[start]

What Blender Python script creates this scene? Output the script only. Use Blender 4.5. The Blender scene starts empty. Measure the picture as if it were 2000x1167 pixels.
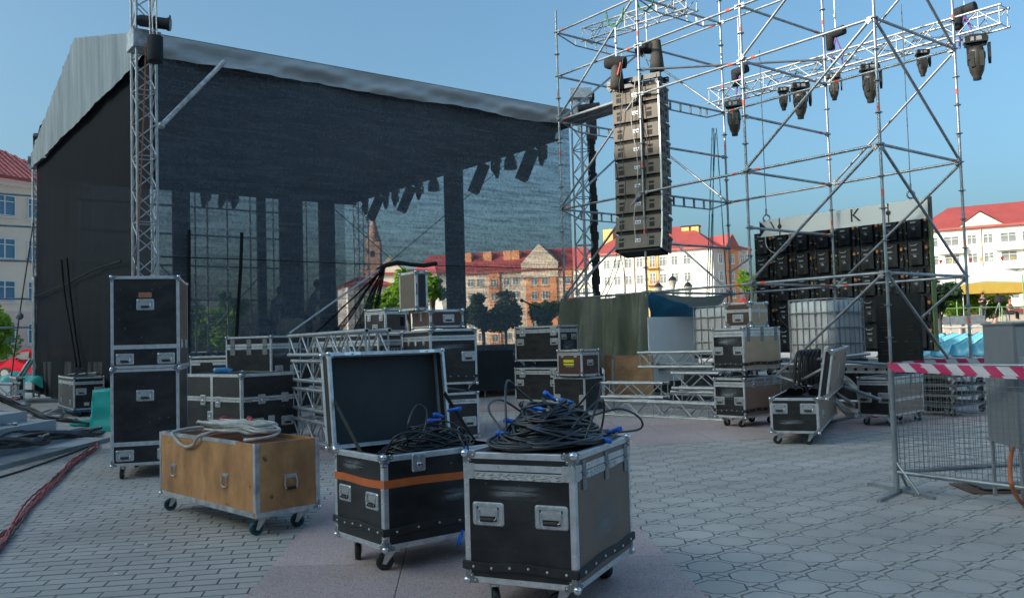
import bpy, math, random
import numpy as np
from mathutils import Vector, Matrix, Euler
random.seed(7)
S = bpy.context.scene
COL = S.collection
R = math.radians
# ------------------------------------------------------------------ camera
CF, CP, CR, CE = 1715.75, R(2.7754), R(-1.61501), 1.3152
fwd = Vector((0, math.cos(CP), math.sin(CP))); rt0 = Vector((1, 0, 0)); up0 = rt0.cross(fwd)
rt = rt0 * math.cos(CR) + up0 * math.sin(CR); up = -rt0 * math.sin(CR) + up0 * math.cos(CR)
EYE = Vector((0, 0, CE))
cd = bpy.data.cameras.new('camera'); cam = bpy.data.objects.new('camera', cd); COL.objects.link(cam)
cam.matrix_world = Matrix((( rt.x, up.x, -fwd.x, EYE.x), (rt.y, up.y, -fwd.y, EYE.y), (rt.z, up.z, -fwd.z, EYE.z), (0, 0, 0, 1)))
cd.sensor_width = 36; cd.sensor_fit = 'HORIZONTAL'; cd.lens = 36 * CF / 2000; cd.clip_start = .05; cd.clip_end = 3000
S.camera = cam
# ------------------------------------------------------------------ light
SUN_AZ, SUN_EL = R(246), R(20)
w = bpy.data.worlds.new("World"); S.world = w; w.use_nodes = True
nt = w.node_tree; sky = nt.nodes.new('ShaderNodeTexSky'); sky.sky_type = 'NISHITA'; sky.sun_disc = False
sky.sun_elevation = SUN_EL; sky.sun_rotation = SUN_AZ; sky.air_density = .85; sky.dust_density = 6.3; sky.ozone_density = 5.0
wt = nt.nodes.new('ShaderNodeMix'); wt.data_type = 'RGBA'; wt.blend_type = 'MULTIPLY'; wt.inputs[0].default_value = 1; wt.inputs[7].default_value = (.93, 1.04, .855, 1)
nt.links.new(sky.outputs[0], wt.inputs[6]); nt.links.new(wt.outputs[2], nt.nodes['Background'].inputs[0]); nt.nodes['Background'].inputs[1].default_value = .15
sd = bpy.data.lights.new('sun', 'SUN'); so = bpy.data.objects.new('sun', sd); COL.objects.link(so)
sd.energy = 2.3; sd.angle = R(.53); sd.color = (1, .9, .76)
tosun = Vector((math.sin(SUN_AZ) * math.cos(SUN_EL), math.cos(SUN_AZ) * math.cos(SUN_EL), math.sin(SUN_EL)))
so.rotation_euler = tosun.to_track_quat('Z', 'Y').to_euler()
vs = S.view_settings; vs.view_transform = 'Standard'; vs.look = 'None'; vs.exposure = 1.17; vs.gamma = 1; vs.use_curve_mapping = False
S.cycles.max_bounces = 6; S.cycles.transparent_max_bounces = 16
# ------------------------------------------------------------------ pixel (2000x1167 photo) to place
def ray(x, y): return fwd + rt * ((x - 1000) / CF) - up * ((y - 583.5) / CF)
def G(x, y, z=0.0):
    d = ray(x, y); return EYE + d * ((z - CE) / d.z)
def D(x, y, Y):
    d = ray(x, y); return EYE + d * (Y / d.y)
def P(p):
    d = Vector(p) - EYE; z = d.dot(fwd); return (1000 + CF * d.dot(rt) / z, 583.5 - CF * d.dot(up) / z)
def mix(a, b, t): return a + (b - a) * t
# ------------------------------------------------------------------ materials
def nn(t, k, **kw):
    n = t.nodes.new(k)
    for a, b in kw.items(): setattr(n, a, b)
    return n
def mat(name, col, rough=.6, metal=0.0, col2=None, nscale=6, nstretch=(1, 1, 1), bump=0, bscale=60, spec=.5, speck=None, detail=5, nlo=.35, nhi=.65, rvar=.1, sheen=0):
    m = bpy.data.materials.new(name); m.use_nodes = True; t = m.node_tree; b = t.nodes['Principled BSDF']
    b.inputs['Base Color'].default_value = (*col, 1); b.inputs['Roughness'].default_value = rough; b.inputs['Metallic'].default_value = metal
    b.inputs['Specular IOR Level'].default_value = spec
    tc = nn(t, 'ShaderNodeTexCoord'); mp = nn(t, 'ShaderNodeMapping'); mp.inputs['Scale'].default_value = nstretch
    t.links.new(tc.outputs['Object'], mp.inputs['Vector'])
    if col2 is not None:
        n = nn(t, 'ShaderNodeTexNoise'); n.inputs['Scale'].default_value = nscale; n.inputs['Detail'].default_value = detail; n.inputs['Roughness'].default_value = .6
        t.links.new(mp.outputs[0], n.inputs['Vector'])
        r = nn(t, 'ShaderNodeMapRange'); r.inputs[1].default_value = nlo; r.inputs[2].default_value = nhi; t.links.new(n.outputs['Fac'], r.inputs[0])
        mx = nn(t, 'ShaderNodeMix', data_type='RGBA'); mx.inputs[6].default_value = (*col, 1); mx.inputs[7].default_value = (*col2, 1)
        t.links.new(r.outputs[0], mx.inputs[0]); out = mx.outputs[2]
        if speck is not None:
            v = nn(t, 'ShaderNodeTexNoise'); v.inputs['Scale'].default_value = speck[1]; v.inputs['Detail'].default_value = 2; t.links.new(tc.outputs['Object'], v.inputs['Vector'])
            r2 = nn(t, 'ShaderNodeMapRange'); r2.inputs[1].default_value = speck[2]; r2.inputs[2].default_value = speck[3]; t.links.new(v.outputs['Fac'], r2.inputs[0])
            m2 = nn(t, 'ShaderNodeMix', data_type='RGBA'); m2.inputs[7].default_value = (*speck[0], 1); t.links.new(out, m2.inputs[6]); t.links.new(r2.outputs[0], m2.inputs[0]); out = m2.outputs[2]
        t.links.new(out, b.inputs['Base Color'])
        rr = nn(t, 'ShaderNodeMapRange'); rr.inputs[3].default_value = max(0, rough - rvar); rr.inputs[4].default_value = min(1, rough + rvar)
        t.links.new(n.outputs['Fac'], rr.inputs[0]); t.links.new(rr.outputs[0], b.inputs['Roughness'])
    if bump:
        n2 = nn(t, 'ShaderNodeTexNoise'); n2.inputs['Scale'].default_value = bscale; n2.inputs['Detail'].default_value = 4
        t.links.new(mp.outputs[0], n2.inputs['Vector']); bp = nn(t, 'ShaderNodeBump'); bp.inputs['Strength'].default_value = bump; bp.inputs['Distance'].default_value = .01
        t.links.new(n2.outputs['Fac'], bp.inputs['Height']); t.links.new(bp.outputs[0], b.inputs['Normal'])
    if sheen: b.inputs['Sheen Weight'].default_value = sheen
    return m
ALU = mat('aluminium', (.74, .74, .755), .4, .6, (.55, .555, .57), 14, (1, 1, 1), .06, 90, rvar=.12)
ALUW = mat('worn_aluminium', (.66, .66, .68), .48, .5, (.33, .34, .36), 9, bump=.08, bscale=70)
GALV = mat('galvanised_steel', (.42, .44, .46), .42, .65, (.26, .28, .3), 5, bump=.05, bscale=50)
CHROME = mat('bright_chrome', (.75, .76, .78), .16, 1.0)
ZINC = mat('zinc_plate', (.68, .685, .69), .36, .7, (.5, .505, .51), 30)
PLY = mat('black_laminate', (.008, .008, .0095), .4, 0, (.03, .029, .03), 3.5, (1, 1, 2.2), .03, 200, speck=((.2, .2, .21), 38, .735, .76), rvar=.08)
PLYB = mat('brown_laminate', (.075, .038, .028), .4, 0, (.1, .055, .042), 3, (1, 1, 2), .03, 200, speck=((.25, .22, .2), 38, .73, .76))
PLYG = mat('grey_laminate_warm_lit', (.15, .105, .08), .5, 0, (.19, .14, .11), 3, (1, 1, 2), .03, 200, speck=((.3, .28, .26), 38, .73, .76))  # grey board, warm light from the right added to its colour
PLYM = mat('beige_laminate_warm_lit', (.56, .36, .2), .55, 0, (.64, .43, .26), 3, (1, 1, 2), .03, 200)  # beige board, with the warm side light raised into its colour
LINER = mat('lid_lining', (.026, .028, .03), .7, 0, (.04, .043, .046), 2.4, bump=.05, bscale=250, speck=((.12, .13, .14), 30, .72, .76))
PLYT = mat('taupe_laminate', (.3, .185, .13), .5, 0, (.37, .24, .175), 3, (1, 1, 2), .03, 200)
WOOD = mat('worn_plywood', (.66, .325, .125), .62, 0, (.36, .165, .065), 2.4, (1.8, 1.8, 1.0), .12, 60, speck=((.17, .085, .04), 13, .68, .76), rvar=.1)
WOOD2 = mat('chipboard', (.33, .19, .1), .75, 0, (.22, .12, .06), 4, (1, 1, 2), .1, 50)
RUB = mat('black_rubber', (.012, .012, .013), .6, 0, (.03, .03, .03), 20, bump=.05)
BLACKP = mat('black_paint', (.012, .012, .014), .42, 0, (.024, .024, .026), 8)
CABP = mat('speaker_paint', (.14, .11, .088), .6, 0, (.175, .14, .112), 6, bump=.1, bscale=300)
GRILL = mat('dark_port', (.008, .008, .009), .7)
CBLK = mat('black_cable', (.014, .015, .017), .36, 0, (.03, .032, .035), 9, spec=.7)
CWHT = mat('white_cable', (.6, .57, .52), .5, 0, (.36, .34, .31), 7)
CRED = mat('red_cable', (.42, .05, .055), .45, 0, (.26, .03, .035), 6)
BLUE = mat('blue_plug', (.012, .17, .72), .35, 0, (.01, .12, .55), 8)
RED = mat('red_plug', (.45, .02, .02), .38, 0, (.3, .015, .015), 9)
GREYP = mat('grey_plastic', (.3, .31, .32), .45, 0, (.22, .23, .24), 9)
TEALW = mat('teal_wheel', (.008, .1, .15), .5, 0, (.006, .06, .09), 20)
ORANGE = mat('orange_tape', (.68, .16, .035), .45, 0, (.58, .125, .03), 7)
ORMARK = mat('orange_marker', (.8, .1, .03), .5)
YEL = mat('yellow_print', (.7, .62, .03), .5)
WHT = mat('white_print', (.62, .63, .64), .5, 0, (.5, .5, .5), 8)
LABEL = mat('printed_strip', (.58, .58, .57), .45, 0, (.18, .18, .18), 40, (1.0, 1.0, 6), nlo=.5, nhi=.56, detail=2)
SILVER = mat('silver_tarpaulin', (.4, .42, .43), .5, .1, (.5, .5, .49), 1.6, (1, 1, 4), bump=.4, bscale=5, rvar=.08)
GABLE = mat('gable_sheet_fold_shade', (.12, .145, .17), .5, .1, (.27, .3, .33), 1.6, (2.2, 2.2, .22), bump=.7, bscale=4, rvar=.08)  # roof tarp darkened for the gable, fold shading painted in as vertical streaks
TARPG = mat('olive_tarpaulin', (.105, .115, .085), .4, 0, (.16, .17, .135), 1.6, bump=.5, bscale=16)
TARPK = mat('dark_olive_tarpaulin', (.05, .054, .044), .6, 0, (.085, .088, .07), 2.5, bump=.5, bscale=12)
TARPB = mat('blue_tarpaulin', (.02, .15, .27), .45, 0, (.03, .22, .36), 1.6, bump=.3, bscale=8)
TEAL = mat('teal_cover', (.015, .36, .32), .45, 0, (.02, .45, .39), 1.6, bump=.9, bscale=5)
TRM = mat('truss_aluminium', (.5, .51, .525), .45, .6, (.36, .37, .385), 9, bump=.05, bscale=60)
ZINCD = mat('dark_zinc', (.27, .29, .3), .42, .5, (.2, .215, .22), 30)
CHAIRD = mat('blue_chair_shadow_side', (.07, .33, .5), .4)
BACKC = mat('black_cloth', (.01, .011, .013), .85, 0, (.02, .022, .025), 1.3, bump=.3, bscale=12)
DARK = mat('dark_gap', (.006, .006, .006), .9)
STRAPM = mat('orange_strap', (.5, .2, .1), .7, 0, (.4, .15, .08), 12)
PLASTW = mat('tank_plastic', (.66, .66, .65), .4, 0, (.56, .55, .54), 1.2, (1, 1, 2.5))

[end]

**Set task:** Select from the material above each line in which the string "scene" appears, and list those lines.

**Exercise response:**
What Blender Python script creates this scene? Output the script only. Use Blender 4.5. The Blender scene starts empty. Measure the picture as if it were 2000x1167 pixels.
S = bpy.context.scene